Seriously, expending all the money and credibility that was spent to oust Hatch was a poor move and while national conservative groups couldn’t seem to tell the difference between minor disagreements on policy and major flaws that demanded a replacement, Utah voters overwhelming renominated Hatch.
Another example is the vilification of Jon Bruning in Nebraska. The man is a solid conservative overall even if he was the pick of the state establishment. Seriously, why on Earth does the Tea Party to spend millions of dollars going after people who bare no resemblance to Charlie Crist or Arlen Specter or Richard Lugar but will vote with them 90% of the time.
The big question is if the GOP is in the grips of hyperorthodoxy why the heck did Mitt Romney get the nomination? Two words: Newt Gingrich. Gingrich’s campaign was effectively defeated after the Nevada Caucuses, but his supporters soldiered and continued to back him despite the fact he had no prayer. Why? Because Rick Santorum wasn’t conservative enough.
Why not?
The most commonly cited reason was that Rick Santorum voted against Right-to-Work in the Senate. This was perhaps the stupidest campaign meme for the following reasons:
- The bill came up fifteen years ago and had nothing to do with the current election.
- The bill failed miserably and would have failed with Santorum’s vote.
- Santorum represented a state without right to work laws. To support a bill imposing right to work laws on unwilling states would go against the interest of his state and would invariably have led to Santorum’s defeat.
- The bill was constitutionally dubious anyway. Can I here a witness from you advocates of the tenth Amendment out there? Senator Santorum’s vote was also absolutely in keeping with the Founders intent that Senators serve as representatives of their state. That’s why they were originally elected by the state legislature.
- Santorum pledged to sign the thing if it came to him as President.
Of course, none of this mattered to those who cited it. The only way Santorum could have been acceptable to these critics is if he would have ignored the views of his state and committed ritual political suicide on the floor of the Senate to support a bill that would go nowhere.
Then there was Senator Santorum’s endorsement of Arlen Specter’s re-election bid, a decision I disagreed with. At the time, the GOP had 51-49 Senate Majority. Santorum believed (rightly) that there would be Supreme Court vacancies in the next term and that Specter’s vote would be critical. Also, that Specter’s opponent Pat Toomey would struggle in the Fall. This may have been accurate given that Toomey only won by 2 points in the biggest Republican year in recent memory in 2010.

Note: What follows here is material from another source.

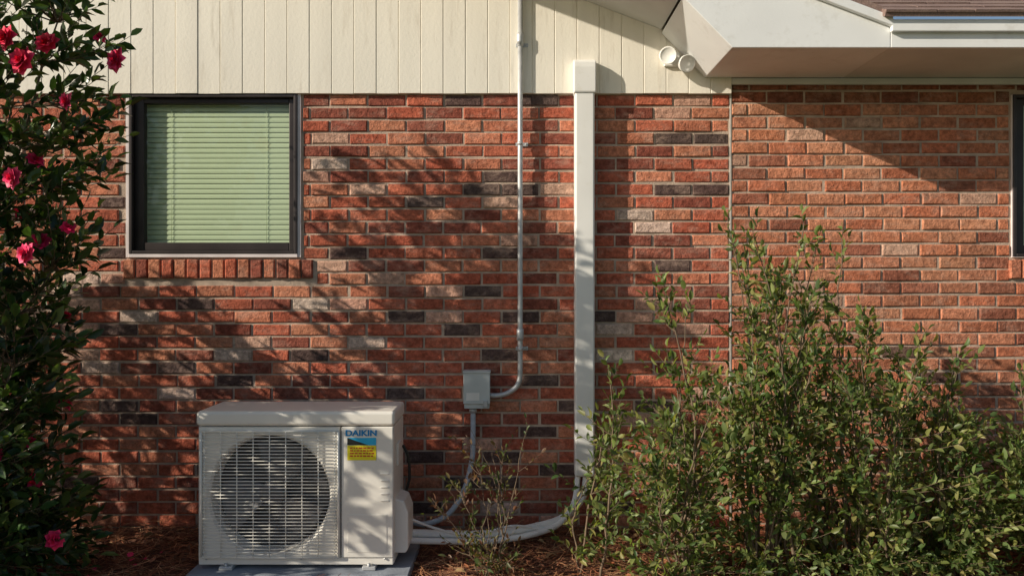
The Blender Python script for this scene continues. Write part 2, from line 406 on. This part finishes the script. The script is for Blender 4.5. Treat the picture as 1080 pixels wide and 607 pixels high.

As for Huckabee, if we go back to 2008, his opponents big issues are his use of executive clemency (which in many cases only allowed convicts to be considered for parole by the State parole board or restored the civil rights of people who have served their sentences.) Another charge is that Huckabee was a big spender in Arkansas and concerns about some of the legislation that moved through the legislature.
The first charge stems from lack of understanding of how Arkansas’ system of paroles and clemencies work. The second fails to understand that in Arkansas the Democrats held at least a 3/4 majority in the legislator every year Huckabee was Governor and could override his veto with a simple majority vote. This often forced Huckabee to do things he would rather not to do. For example, an onerous bill regulating home schooling was introduced. A Republican Home Schooled father worked to introduce a less Draconian and got it through the legislature. Had Huckabee vetoed the bill, the legislature would have either overridden his veto or passed a worst bill, and he had
The final big charge against Huckabee is that he’s a nanny stater. This comes from the fact that Huckabee sees obesity as a public health problem. Huckabee doesn’t support banning foods or regulating people’s behavior through government force. His actions to address the issue were non-coercive in Arkansas such as offering state employees walking breaks. But because Huckabee acknowledges the obvious, he’s a nanny stater.
What we have in the excesses of the modern conservative movement is an inability to distinguish vital issues from trivial ones, a selective demand for 100 percent agreement all the time, and a refusal to pardon any transgression of conservative rules. They can’t tell the difference between a friend who may have disappointed them a few times and a foe. To this group of purists, Lincoln Chafee and Rick Santorum are exactly alike.
The problem with this purism will not lead to the enactment conservative values. It will only lead to us tossing perfectly good leaders under the bus due to the fact that they aren’t perfect. Compare this current problem to the maturity of Reason Magazine in 1975 when writing about another flawed conservative by the name of Reagan:
Thus, Reagan’s record, while generally conservative, is not particularly libertarian. But one’s administrative decisions, constrained as they are by existing laws, institutions, and politics, do not necessarily mirror one’s underlying philosophy.
A reasonable position. If conservatives in the 21st Century had been so open-minded, we may not have Romney as the nominee right now.